------ Dataset section ------
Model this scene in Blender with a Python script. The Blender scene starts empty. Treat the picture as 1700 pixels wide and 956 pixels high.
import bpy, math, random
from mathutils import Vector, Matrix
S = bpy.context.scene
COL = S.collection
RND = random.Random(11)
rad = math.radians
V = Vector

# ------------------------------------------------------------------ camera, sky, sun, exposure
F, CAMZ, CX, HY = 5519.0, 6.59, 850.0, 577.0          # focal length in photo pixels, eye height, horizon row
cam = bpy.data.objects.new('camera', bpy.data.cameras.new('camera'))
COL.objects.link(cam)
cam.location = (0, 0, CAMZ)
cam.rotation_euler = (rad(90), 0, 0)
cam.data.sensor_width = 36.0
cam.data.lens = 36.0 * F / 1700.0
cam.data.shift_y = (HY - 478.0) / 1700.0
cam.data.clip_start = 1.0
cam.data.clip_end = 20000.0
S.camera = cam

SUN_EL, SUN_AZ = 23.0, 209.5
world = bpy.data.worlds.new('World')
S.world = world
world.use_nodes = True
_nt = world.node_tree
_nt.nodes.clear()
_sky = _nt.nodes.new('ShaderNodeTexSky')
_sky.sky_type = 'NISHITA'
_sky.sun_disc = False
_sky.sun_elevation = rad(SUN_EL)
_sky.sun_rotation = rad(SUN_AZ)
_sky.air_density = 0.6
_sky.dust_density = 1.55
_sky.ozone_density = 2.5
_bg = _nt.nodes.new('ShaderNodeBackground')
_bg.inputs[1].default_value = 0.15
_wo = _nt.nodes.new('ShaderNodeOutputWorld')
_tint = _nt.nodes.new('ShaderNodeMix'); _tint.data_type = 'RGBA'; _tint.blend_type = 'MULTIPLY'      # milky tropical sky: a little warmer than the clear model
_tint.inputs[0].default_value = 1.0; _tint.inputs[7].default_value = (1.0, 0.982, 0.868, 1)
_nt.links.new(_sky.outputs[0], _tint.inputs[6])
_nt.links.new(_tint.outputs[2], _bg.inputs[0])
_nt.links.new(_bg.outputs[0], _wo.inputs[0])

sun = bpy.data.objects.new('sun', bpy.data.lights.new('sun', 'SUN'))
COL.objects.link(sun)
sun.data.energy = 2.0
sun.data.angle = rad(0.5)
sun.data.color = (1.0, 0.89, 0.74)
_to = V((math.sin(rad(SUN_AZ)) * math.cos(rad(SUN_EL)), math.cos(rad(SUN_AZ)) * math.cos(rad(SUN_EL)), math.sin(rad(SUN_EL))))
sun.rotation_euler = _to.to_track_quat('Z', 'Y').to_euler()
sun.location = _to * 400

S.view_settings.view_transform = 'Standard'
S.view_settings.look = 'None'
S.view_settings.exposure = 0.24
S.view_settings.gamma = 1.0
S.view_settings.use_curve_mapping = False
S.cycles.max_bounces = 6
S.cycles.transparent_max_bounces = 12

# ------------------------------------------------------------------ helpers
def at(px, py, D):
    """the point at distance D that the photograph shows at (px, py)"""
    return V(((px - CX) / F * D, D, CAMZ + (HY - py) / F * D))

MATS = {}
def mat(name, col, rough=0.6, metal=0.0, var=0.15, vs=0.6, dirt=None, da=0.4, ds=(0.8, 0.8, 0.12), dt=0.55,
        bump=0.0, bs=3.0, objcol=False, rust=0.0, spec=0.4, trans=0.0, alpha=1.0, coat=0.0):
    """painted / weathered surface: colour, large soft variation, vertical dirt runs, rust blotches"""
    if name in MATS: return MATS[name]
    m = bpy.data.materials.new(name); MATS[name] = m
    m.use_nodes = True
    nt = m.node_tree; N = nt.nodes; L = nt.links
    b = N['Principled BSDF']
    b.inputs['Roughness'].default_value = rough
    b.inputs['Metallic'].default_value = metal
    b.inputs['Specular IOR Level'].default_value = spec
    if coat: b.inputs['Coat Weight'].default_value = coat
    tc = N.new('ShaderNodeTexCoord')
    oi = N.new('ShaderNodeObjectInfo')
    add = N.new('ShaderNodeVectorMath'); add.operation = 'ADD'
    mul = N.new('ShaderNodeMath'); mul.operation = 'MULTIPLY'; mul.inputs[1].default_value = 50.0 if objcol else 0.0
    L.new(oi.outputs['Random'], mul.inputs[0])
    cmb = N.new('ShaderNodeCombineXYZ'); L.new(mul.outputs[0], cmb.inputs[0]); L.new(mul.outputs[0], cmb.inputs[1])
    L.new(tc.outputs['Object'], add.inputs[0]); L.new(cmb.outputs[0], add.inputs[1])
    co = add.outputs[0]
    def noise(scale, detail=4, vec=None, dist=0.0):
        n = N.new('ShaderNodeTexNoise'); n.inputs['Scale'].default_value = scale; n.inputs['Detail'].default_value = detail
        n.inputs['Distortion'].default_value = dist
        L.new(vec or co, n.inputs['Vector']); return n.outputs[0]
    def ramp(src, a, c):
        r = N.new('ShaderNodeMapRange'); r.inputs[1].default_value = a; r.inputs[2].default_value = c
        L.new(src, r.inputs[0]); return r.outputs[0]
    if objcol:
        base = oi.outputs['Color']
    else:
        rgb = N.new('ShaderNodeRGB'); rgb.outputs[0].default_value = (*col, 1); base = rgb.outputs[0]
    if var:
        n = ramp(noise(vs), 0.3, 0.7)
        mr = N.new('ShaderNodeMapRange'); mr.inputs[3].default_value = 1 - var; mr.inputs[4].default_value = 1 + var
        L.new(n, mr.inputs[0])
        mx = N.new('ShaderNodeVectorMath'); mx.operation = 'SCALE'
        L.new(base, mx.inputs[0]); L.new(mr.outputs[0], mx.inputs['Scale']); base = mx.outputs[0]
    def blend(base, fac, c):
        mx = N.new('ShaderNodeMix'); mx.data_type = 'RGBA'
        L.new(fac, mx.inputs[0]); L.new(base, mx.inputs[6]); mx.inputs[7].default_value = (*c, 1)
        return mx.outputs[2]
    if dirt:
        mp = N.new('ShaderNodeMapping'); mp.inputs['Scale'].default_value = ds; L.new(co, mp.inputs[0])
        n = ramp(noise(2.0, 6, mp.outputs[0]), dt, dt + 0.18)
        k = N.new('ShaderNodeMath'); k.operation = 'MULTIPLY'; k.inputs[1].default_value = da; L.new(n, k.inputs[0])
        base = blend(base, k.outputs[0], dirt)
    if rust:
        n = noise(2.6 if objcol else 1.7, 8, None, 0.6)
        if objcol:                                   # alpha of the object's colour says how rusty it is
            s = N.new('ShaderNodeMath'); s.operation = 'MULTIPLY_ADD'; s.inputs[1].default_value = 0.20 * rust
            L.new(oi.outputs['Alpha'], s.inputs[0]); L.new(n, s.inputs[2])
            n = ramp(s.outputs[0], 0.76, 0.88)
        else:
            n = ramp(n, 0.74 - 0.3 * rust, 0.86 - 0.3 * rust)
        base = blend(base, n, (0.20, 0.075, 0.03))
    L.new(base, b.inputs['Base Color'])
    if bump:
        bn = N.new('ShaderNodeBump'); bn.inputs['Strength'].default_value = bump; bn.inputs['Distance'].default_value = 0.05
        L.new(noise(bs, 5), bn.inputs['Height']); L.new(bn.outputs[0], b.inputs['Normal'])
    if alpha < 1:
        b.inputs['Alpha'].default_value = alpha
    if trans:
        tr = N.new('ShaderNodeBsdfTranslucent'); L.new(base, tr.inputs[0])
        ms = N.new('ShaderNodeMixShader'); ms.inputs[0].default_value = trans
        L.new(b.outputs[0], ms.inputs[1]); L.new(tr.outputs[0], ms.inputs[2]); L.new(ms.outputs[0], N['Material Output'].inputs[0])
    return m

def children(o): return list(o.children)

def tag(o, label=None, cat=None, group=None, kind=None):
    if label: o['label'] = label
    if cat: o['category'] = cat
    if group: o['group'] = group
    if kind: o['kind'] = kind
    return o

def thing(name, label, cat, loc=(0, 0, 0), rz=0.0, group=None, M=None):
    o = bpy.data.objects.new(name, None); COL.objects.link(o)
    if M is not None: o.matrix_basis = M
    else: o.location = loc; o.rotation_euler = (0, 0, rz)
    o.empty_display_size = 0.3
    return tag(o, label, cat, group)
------
# Exercise aim
Which lines contain the word "pixels"? Return each of them.

# Exercise solution
Model this scene in Blender with a Python script. The Blender scene starts empty. Treat the picture as 1700 pixels wide and 956 pixels high.
F, CAMZ, CX, HY = 5519.0, 6.59, 850.0, 577.0          # focal length in photo pixels, eye height, horizon row